Test-paper for ozone is prepared in the following manner:—One gram of neutral potassium iodide is dissolved in 100 grams of distilled water; 10 grams of starch are then shaken up in the solution, and the mixture is boiled until the starch is converted into a jelly. This jelly is then smeared over blotting-paper and left to dry. It must always he remembered, however, that the colour of iodised starch-paper is changed not only by the action of ozone, but of many other oxidisers; for example, by the oxides of nitrogen (especially N₂O₃) and hydrogen peroxide. Houzeau proposed soaking common litmus-paper with a solution of potassium iodide, which in the presence of iodine would turn blue, owing to the formation of KHO. In order to determine if the blue colour is not produced by an alkali (ammonia) in the gas, a portion of the paper is not soaked in the potassium iodide, but moistened with water; this portion will then also turn blue if ammonia be present. A reagent for distinguishing ozone from hydrogen peroxide with certainty is not known, and therefore these substances in very small quantities (for instance, in the atmosphere) may easily he confounded. Until recent years the mistake has frequently been made of ascribing the alteration of iodised starch-paper in the air to the presence of ozone; at the present time there is reason to believe that it is most often due to the presence of nitrous acid (Ilosva, 1889).

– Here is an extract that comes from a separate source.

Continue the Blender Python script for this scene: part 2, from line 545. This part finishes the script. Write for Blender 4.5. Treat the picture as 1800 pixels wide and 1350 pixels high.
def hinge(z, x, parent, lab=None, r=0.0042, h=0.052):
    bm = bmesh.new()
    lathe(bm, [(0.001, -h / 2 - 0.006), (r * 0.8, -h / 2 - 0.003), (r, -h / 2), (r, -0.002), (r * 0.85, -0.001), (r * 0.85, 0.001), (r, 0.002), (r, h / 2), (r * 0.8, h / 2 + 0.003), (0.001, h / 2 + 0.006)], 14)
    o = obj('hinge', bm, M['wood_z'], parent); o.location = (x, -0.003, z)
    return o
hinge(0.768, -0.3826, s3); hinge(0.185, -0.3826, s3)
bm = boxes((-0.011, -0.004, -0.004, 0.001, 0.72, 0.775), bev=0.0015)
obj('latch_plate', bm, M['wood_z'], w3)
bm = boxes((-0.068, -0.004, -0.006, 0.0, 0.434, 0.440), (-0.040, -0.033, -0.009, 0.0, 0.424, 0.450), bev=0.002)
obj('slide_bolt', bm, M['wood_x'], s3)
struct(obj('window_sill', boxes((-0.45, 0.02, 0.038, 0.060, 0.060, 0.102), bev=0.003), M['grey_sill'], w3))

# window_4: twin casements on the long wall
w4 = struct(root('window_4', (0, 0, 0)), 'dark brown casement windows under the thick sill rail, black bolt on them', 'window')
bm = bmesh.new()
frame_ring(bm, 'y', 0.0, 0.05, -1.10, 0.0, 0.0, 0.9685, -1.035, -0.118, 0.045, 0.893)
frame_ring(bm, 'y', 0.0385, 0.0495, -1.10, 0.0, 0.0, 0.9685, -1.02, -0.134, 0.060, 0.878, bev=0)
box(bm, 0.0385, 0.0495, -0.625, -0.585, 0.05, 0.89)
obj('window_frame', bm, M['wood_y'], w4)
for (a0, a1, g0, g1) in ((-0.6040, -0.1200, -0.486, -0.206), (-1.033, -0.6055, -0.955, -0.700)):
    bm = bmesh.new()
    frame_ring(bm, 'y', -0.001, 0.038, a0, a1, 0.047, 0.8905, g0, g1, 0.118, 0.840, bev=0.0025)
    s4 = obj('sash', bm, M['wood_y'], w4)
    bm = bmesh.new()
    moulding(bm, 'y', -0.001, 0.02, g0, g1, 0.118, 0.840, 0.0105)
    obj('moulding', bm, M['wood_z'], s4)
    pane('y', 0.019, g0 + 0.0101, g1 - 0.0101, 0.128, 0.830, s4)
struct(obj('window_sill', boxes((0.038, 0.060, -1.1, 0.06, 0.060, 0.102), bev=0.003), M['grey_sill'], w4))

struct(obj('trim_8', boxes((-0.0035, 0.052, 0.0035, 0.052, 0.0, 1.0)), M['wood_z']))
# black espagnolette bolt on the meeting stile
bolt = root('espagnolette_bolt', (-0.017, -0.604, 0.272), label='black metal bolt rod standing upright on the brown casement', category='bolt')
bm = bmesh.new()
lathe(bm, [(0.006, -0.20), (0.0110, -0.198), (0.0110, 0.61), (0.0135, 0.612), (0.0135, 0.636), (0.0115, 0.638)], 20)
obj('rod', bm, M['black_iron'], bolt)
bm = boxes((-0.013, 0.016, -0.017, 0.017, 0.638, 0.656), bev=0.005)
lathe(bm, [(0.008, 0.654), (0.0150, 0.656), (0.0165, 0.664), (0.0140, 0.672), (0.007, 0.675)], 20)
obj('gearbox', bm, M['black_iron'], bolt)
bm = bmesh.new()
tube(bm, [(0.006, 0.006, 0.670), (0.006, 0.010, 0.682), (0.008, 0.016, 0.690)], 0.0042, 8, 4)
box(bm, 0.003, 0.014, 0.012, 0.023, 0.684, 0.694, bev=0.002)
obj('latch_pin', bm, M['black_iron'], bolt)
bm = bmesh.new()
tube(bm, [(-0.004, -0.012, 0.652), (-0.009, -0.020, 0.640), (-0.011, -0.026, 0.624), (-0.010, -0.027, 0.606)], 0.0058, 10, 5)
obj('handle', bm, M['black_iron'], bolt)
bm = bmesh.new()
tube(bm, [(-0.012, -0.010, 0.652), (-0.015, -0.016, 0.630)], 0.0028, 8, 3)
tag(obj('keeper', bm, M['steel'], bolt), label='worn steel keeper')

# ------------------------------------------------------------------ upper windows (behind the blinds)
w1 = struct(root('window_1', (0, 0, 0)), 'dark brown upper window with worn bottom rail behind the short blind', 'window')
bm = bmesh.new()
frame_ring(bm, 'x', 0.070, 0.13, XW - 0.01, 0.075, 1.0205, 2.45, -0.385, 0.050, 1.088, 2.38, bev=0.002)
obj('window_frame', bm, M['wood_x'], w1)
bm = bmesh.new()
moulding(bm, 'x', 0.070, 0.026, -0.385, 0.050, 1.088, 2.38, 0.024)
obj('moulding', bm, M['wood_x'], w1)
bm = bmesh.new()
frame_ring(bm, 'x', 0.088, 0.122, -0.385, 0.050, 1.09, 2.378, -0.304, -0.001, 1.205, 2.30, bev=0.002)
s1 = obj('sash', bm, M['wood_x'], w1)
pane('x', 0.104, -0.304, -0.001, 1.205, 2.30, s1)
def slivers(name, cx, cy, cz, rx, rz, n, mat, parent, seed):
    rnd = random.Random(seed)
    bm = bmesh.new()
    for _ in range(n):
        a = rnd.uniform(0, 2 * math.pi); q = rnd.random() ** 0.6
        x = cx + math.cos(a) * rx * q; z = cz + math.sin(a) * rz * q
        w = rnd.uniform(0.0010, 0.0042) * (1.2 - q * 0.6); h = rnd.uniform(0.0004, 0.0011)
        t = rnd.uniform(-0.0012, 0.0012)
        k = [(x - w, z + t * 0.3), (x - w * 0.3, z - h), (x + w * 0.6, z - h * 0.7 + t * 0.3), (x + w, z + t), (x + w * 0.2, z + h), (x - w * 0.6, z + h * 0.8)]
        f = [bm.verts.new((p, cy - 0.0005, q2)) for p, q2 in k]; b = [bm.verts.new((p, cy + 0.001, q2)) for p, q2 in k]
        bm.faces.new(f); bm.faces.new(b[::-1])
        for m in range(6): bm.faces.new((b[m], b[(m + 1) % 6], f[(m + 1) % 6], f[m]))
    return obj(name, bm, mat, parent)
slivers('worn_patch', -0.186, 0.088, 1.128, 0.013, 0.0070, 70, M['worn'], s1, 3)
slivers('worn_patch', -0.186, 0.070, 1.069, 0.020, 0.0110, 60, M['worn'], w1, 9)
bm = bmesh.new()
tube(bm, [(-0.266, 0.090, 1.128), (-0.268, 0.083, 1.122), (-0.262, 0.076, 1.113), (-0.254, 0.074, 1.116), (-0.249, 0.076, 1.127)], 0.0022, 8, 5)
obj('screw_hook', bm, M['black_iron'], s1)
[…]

[8 bis] Fluorine (Chap. [XI].), acting upon water at the ordinary temperature, takes up the hydrogen, and evolves the oxygen in the form of ozone (Moissan, 1889), and therefore the reaction must be expressed thus:—3H₂O + 3F₂ = 6HF + O₃.

[9] Ozone is, so to say, an oxide of oxygen, just as water is an oxide of hydrogen. Just as aqueous vapour is composed of two volumes of hydrogen and one volume of oxygen, which on combining condense into two volumes of aqueous vapour, so also two volumes of oxygen are combined in ozone with one volume of oxygen to give two volumes of ozone. In the action of ozone on different substances it is only that additional portion of its molecule by which it differs from ordinary oxygen that combines with other bodies, and that is why, under these circumstances, the volume of the ozonised oxygen does not change. Starting with two volumes of ozone, one-third of its weight is parted with, and two volumes of oxygen remain.